Extract everything from the first line through the line with "conduit_m, cd, True)", both ends included, except for any pictures.

* start Given information *

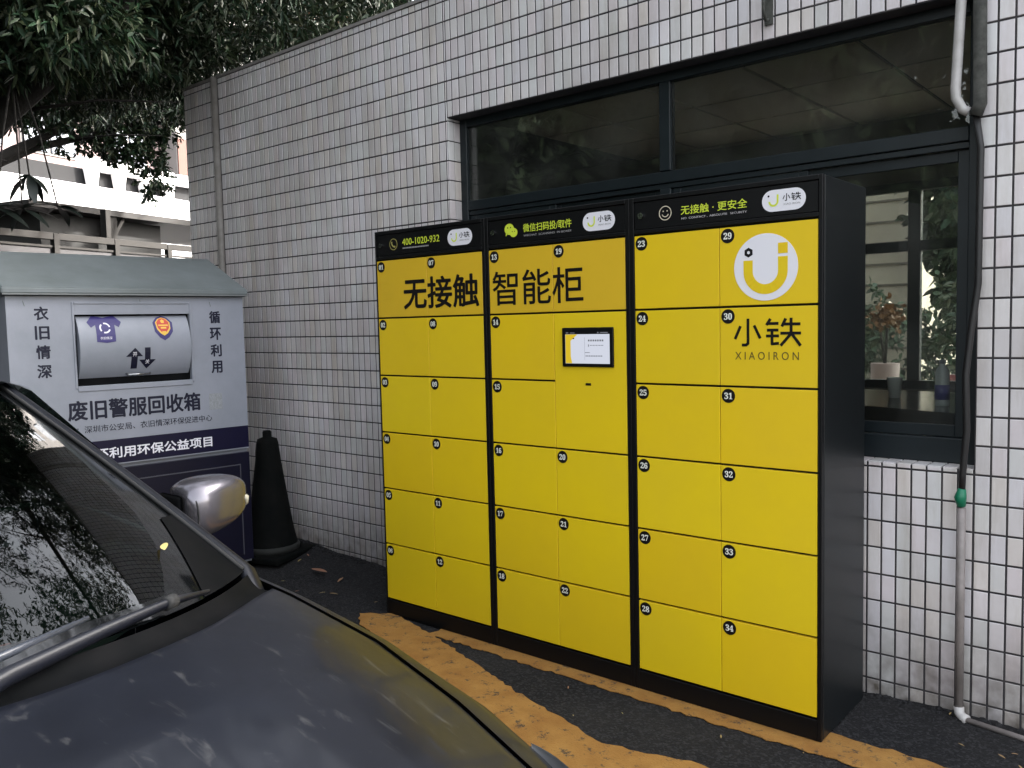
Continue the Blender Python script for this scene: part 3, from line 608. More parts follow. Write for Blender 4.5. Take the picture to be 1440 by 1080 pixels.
MB().tube([(.001, 0, .035), (.004, -.004, .012), (.018, -.014, .002), (.036, -.024, .0)], .019, 12).build('elbow', pvc_m, cd, True)
MB().tube([(.03, -.022, 0), (.3, -.06, -.006), (.9, -.15, -.008), (1.8, -.22, -.008)], .0105, 10).build('ground_run', conduit_m, cd, True)

# ================================================================= CAR
YC = -2.5
car = thing('parked_car', 'dark grey metallic car parked nose out in front of the locker', 'car', (0, YC, 0))
def interp(t, xs, ys):
    return float(np.interp(t, xs, ys))
def zc(x): return interp(x, [1.3, 1.6, 1.93, 2.2, 2.5, 2.7, 2.85, 2.95], [.985, .98, .965, .94, .885, .825, .75, .66])
def we(x): return interp(x, [1.3, 1.6, 1.98, 2.3, 2.55, 2.8, 2.95], [.78, .772, .748, .695, .645, .59, .55])
def ze(x): return interp(x, [1.2, 1.6, 1.98, 2.3, 2.55, 2.75, 2.95], [.90, .875, .840, .795, .742, .69, .60])
def dr(x): return interp(x, [1.4, 1.7, 1.9, 2.15, 2.33, 2.55, 2.9], [.69, .645, .61, .545, .49, .42, .36])
def hz(x, d):
    w = we(x); a = min(1.15, abs(d) / w); b = zc(x) - (zc(x) - ze(x)) * a ** 2.6
    k = max(0, min(1, (x - 1.5) / .25)) * max(0, min(1, (2.9 - x) / .3)); e = (abs(d) - dr(x)) / .075
    return b + .013 * k * (math.exp(-e * e) if e > 0 else math.exp(-(e * .55) ** 2))
def xr(d): return 1.93 - .30 * (abs(d) / .65) ** 2
def xf(d): return 2.93 - .34 * (abs(d) / .62) ** 2.6
NI, NJ = 46, 60
P = []
for i in range(NI + 1):
    t = i / NI; row = []
    for j in range(NJ + 1):
        s = -1 + 2 * j / NJ; d0 = s * .70; 
        for _ in range(3):
            x = xr(d0) + (xf(d0) - xr(d0)) * t; d0 = s * (we(x) - .003)
        z = hz(x, d0); 
        if i == 0: z -= .012
        if i == NI: z -= .02
        row.append((x, d0, z - (.006 if j in (0, NJ) else 0)))
    P.append(row)
MB().grid(P, flip=True).build('bonnet', paint_m, car, True)
# under-bonnet black gap
P2 = [[(p[0] + .0, p[1] * 1.003, p[2] - .022) for p in r[:]] for r in P[:-2]]
MB().grid(P2, flip=True).build('gap_shadow_liner', plast_m, car, True)
WXF, WXR, WR = 2.02, -.62, .325
def sidepatch(x0, x1, prof, nx, arch):
    for sgn in (1, -1):
        G = []
        for i in range(nx + 1):
            x = x0 + (x1 - x0) * i / nx; row = []
            for (d, z) in prof(x):
                for xw in arch:
                    q = .36 ** 2 - (x - xw) ** 2
                    if q > 0 and z < .33 + math.sqrt(q): z = .33 + math.sqrt(q)
                row.append((x, d * sgn, z))
            G.append(row)
        yield sgn, G
def wo(x): return interp(x, [-1.75, -1.5, -1.0, 0, 1.0, 1.8, 2.3, 2.5, 2.65, 2.78], [.72, .82, .88, .90, .90, .885, .85, .81, .75, .68])
def sideprof(x):
    w = we(x) + .003; o = wo(x); z = ze(x); o = max(o, w + .03)
    return [(w + .001, z - .001), (w + (o - w) * .25, z - .012), (w + (o - w) * .55, z - .045), (w + (o - w) * .82, z - .095), (o - .006, z - .15), (o, z - .21), (o + .004, .62), (o, .52), (o - .004, .42), (o - .012, .32), (o - .03, .20)]
for sgn, G in sidepatch(1.28, 2.72, sideprof, 44, [WXF]): MB().grid(G, flip=sgn < 0).build('wing', paint_m, car, True)
def doorprof(x):
    o = wo(x); bz = interp(x, [-1.75, -1.2, .5, 1.28], [.97, .985, .945, .893])
    return [(o - .125, bz + .004), (o - .11, bz + .006), (o - .07, bz - .015), (o - .02, bz - .10), (o, bz - .19), (o + .004, .62), (o, .52), (o - .004, .42), (o - .012, .32), (o - .03, .20)]
for (a, b, nm) in ((.42, 1.275, 'front_door'), (-.42, .415, 'rear_door'), (-1.75, -.425, 'rear_quarter')):
    for sgn, G in sidepatch(a, b, doorprof, 24, [WXR]): 
        o_ = MB().grid(G, flip=sgn < 0).build(nm, paint_m, car, True)
        if 'door' in nm: MB().tube([(b - .72, sgn * .90, .80), (b - .70, sgn * .935, .805), (b - .56, sgn * .935, .81), (b - .54, sgn * .90, .81)], .012, 8).build('door_handle', paint_m, o_, True)
# boot and rear
MB().grid([[(x, d * (wo(x) - .11), z - .05 * abs(d) ** 3) for d in [k / 8 - 1 for k in range(17)]] for (x, z) in ((-1.0, 1.02), (-1.3, 1.01), (-1.6, .99), (-1.75, .93), (-1.82, .6), (-1.80, .25))], flip=False).build('boot', paint_m, car, True)
# bumper / grille
P = []
for z, off in ((.70, -.10), (.66, -.03), (.60, .0), (.50, .012), (.40, .01), (.30, .0), (.22, -.03)):
    row = []
    for j in range(41):
        s = -1 + 2 * j / 40; d = s * .84; x = 2.95 + off - .18 * abs(s) ** 2.2 - .16 * abs(s) ** 8
        row.append((x, d, z + (0 if z < .6 else -.035 * s * s)))
    P.append(row)
bp = MB().grid(P).build('front_bumper', paint_m, car, True)
gr = MB()
for k in range(5): gr.tube([(2.955 - .05 * (s_ / .3) ** 2 * .3, s_, .64 - k * .028) for s_ in (-.34, -.17, 0, .17, .34)], .007, 6)
gr.build('grille', steel_m, bp, True)
MB().box(2.962, 2.972, -.22, .22, .40, .50, .004).build('number_plate', mat('plate_blue', (.02, .05, .25), .4), bp)
for sgn in (1, -1):
    G = []
    for k in range(15):
        x = 2.44 + (2.745 - 2.44) * k / 14; pr = sideprof(x); wv = math.sin(math.pi * min(1, (k + .15) / 15)) ** .7; row = []
        a = Vector((pr[2][0], pr[2][1])); b_ = Vector((pr[5][0], pr[5][1]))
        for q in range(7):
            t_ = (q / 6) * .8 * wv; p = a.lerp(b_, t_); bulge = .026 * wv * math.sin(math.pi * (.25 + .7 * q / 6)) + .004
            row.append((x + .3 * bulge, (p.x + bulge) * sgn, p.y + bulge * .5))
        G.append(row)
    h_ = MB().grid(G, flip=sgn < 0).build('headlight', mat('clear_lamp_lens', (.62, .63, .64), .15, metal=.2, coat=1.), car, True, label='clear glass headlight')
    MB().lathe([(.05, 0), (.045, .02), (.01, .03)], (2.66, .62 * sgn, .60), seg=16).build('lamp_bowl', steel_m, h_, True)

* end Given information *

## Answer to this exercise:
Continue the Blender Python script for this scene: part 3, from line 608. More parts follow. Write for Blender 4.5. Take the picture to be 1440 by 1080 pixels.
MB().tube([(.001, 0, .035), (.004, -.004, .012), (.018, -.014, .002), (.036, -.024, .0)], .019, 12).build('elbow', pvc_m, cd, True)
MB().tube([(.03, -.022, 0), (.3, -.06, -.006), (.9, -.15, -.008), (1.8, -.22, -.008)], .0105, 10).build('ground_run', conduit_m, cd, True)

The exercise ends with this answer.